Lesson 27: Laws of Exponents

New Concept

The Laws of Exponents are rules that simplify expressions involving powers with the same base. Here are the three fundamental laws:

• $x^a \cdot x^b = x^{a+b}$
• $\frac{x^a}{x^b} = x^{a-b} \quad \text{for} x≠0$
• $(x^a)^b = x^{ab}$

What’s next

Next, we'll break down these laws with worked examples for multiplication, division, and raising a power to a power, building your problem-solving speed.

Property

When multiplying powers with the same base, add their exponents.

Examples

• To simplify $z^4 \cdot z^3$, we add the exponents: $z^{4+3} = z^7$.
• With numbers, it's the same: $5^2 \cdot 5^5 = 5^{2+5} = 5^7$.
• Even with a variable by itself: $y \cdot y^6 = y^1 \cdot y^6 = y^{1+6} = y^7$.

Explanation

Think of this as combining teams!
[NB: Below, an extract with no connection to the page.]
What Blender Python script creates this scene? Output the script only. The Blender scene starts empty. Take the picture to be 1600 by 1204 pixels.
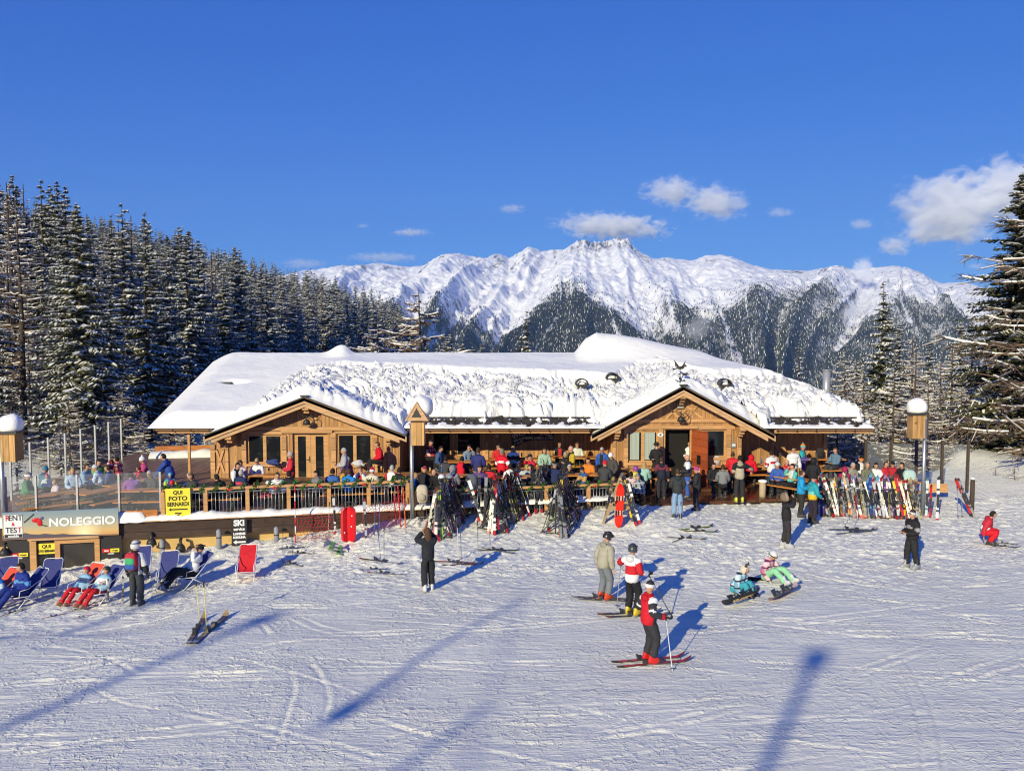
import bpy, math, random
import numpy as np
from mathutils import Vector, Matrix, Euler
random.seed(7)
SC = bpy.context.scene
COL = SC.collection
R = math.radians
HC, F = 7.2, 1400.0
TH = math.atan(93 / F)
SUN_EL = 21.0
SUN_AZ = 27.0            # light travels this many degrees right of straight ahead
# ---------------------------------------------------------------- camera maths
def ray(px, py):
    x, y = (px - 800) / F, -(py - 602) / F
    return Vector((x, math.cos(TH) + y * math.sin(TH), -math.sin(TH) + y * math.cos(TH)))
def at(px, py, Y):
    d = ray(px, py); return Vector((0, 0, HC)) + d * (Y / d.y)
def atz(px, py, z):
    d = ray(px, py); return Vector((0, 0, HC)) + d * ((z - HC) / d.z)
# ---------------------------------------------------------------- noise
_rng = np.random.default_rng(11)
_perm = _rng.permutation(512).astype(np.int64)
_gx = np.cos(np.linspace(0, 2*np.pi, 512, endpoint=False)); _gy = np.sin(np.linspace(0, 2*np.pi, 512, endpoint=False))
def pnoise(x, y):
    x = np.asarray(x, float); y = np.asarray(y, float)
    xi = np.floor(x).astype(np.int64); yi = np.floor(y).astype(np.int64)
    xf, yf = x - xi, y - yi
    u = xf*xf*xf*(xf*(xf*6-15)+10); v = yf*yf*yf*(yf*(yf*6-15)+10)
    def g(ix, iy, dx, dy):
        h = _perm[(_perm[ix & 511] + iy) & 511]
        return _gx[h]*dx + _gy[h]*dy
    a = g(xi, yi, xf, yf); b = g(xi+1, yi, xf-1, yf); c = g(xi, yi+1, xf, yf-1); d = g(xi+1, yi+1, xf-1, yf-1)
    return 1.5*((a*(1-u)+b*u)*(1-v) + (c*(1-u)+d*u)*v)
def fbm(x, y, o=4, gain=.5, ridged=False):
    s = 0; a = 1.0; t = 0
    for k in range(o):
        n = pnoise(x*2**k + 17.3*k, y*2**k - 9.1*k)
        if ridged: n = 1 - 2*np.abs(n)
        s = s + a*n; t += a; a *= gain
    return s/t
def sstep(a, b, x):
    t = np.clip((x-a)/(b-a), 0, 1); return t*t*(3-2*t)
# ---------------------------------------------------------------- materials
MATS = {}
def new_mat(name):
    m = bpy.data.materials.new(name); m.use_nodes = True
    return m, m.node_tree, m.node_tree.nodes['Principled BSDF']
def N(nt, typ, **kw):
    n = nt.nodes.new(typ)
    for k, v in kw.items():
        if k.startswith('i_'):
            key = k[2:]; n.inputs[int(key) if key.isdigit() else key.replace('_', ' ')].default_value = v
        else: setattr(n, k, v)
    return n
def rgba(c): return (c[0], c[1], c[2], 1)
def mixcol(nt, fac, a, b):
    m = nt.nodes.new('ShaderNodeMix'); m.data_type = 'RGBA'
    if hasattr(fac, 'links'): nt.links.new(fac, m.inputs[0])
    else: m.inputs[0].default_value = fac
    for i, c in ((6, a), (7, b)):
        if hasattr(c, 'links'): nt.links.new(c, m.inputs[i])
        else: m.inputs[i].default_value = rgba(c)
    return m.outputs[2]
def ramp(nt, fac, stops):
    r = nt.nodes.new('ShaderNodeValToRGB'); nt.links.new(fac, r.inputs[0])
    e = r.color_ramp.elements
    while len(e) < len(stops): e.new(.5)
    for k, (p, c) in enumerate(stops):
        e[k].position = p; e[k].color = rgba(c) if not isinstance(c, (int, float)) else (c, c, c, 1)
    return r.outputs[0]
def coords(nt, kind='Object', scale=(1, 1, 1), rot=(0, 0, 0)):
    t = nt.nodes.new('ShaderNodeTexCoord'); m = nt.nodes.new('ShaderNodeMapping')
    m.inputs['Scale'].default_value = scale; m.inputs['Rotation'].default_value = rot
    nt.links.new(t.outputs[kind], m.inputs[0]); return m.outputs[0]
def noise_n(nt, vec, scale, detail=4, rough=.55, dist=0):
    n = N(nt, 'ShaderNodeTexNoise', i_Scale=scale, i_Detail=detail, i_Roughness=rough, i_Distortion=dist)
    nt.links.new(vec, n.inputs['Vector']); return n.outputs[0]
def bump(nt, bs, h, strength, dist, prev=None):
    b = N(nt, 'ShaderNodeBump', i_Strength=strength, i_Distance=dist); nt.links.new(h, b.inputs['Height'])
    if prev is not None: nt.links.new(prev, b.inputs['Normal'])
    nt.links.new(b.outputs[0], bs.inputs['Normal']); return b.outputs[0]
def flat(name, c, rough=.6, metal=0, spec=.5, var=.0, bmp=0, scale=6):
    """plain coloured stuff with slight tonal variation and bump"""
    key = ('flat', name)
    if key in MATS: return MATS[key]
    m, nt, bs = new_mat(name)
    bs.inputs['Base Color'].default_value = rgba(c); bs.inputs['Roughness'].default_value = rough
    bs.inputs['Metallic'].default_value = metal; bs.inputs['Specular IOR Level'].default_value = spec
    m.diffuse_color = rgba(c)
    if var or bmp:
        v = coords(nt); n = noise_n(nt, v, scale, 3)
        if var:
            nt.links.new(mixcol(nt, n, [x*(1-var) for x in c], [min(1, x*(1+var)) for x in c]), bs.inputs['Base Color'])
        if bmp: bump(nt, bs, n, .6, bmp)
    MATS[key] = m; return m
def cloth(c):
    c = tuple(round(x, 3) for x in c)
    return flat('cloth_%s' % '_'.join('%03d' % int(x*255) for x in c), c, .78, 0, .22, .22, .03, 9)
def gloss(c, rough=.3):
    c = tuple(round(x, 3) for x in c)
    return flat('gloss_%s_%d' % ('_'.join('%03d' % int(x*255) for x in c), int(rough*100)), c, rough, 0, .5 if rough < .5 else .15)
def wood(name, c, plank=.16, axis='X', rough=.55, gap=.5, dark=.55):
    key = ('wood', name)
    if key in MATS: return MATS[key]
    m, nt, bs = new_mat(name)
    v = coords(nt)
    sep = N(nt, 'ShaderNodeSeparateXYZ'); nt.links.new(v, sep.inputs[0])
    ax = sep.outputs['XYZ'.index(axis)]
    d = N(nt, 'ShaderNodeMath', operation='DIVIDE', i_1=plank); nt.links.new(ax, d.inputs[0])
    fl = N(nt, 'ShaderNodeMath', operation='FLOOR'); nt.links.new(d.outputs[0], fl.inputs[0])
    fr = N(nt, 'ShaderNodeMath', operation='FRACT'); nt.links.new(d.outputs[0], fr.inputs[0])
    wn = N(nt, 'ShaderNodeTexWhiteNoise', noise_dimensions='1D'); nt.links.new(fl.outputs[0], wn.inputs['W'])
    sc = [9, 9, 9]
    other = {'X': 2, 'Z': 0, 'Y': 0}[axis]; sc[other] = .7
    if axis == 'X': sc[1] = 1
    g = noise_n(nt, coords(nt, scale=tuple(sc)), 1.6, 6, .6, .6)
    knots = noise_n(nt, coords(nt, scale=(1, 1, 1)), 3.3, 2)
    lo = [x*dark for x in c]; hi = [min(1, x*1.22) for x in c]
    c1 = mixcol(nt, ramp(nt, g, [(.3, 0.0), (.7, 1.0)]), lo, hi)
    tone = mixcol(nt, wn.outputs[0], [.74, .72, .70], [1.12, 1.08, 1.02])
    mu = nt.nodes.new('ShaderNodeMix'); mu.data_type = 'RGBA'; mu.blend_type = 'MULTIPLY'; mu.inputs[0].default_value = 1
    nt.links.new(c1, mu.inputs[6]); nt.links.new(tone, mu.inputs[7])
    kn = mixcol(nt, ramp(nt, knots, [(.70, 0.0), (.76, .7)]), (1, 1, 1), (.35, .25, .18))
    mu2 = nt.nodes.new('ShaderNodeMix'); mu2.data_type = 'RGBA'; mu2.blend_type = 'MULTIPLY'; mu2.inputs[0].default_value = 1
    nt.links.new(mu.outputs[2], mu2.inputs[6]); nt.links.new(kn, mu2.inputs[7])
    gp = ramp(nt, fr.outputs[0], [(0, 0.0), (.05, 1.0), (.95, 1.0), (1.0, 0.0)])
    fin = mixcol(nt, gp, [x*gap for x in lo], mu2.outputs[2])
    nt.links.new(fin, bs.inputs['Base Color'])
    bs.inputs['Roughness'].default_value = rough; bs.inputs['Specular IOR Level'].default_value = .3
    b1 = bump(nt, bs, gp, .5, .015); bump(nt, bs, g, .25, .006, b1)
    MATS[key] = m; return m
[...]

When you multiply powers that share the same base, you are just adding all the factors together into one big group. Instead of counting every single factor, you can simply add the exponents to find the total size of your new super-team. It's a quick way to handle big numbers.

Property

When dividing powers with the same base, subtract the exponent of the denominator from the exponent of the numerator.

Examples

• To simplify $\frac{4^8}{4^5}$, we subtract the exponents: $4^{8-5} = 4^3$.
• For variables, it's identical: $\frac{m^{10}}{m^6} = m^{10-6} = m^4$ (as long as $m \neq 0$).
• A bigger example: $\frac{10^{15}}{10^9} = 10^{15-9} = 10^6$.

Explanation

Imagine a battle where factors from the top cancel out factors from the bottom. This rule is a shortcut to see who wins! By subtracting the exponents, you find out how many factors are left over and where they are. Remember, the base can't be zero because dividing by zero is a universal math foul that breaks everything!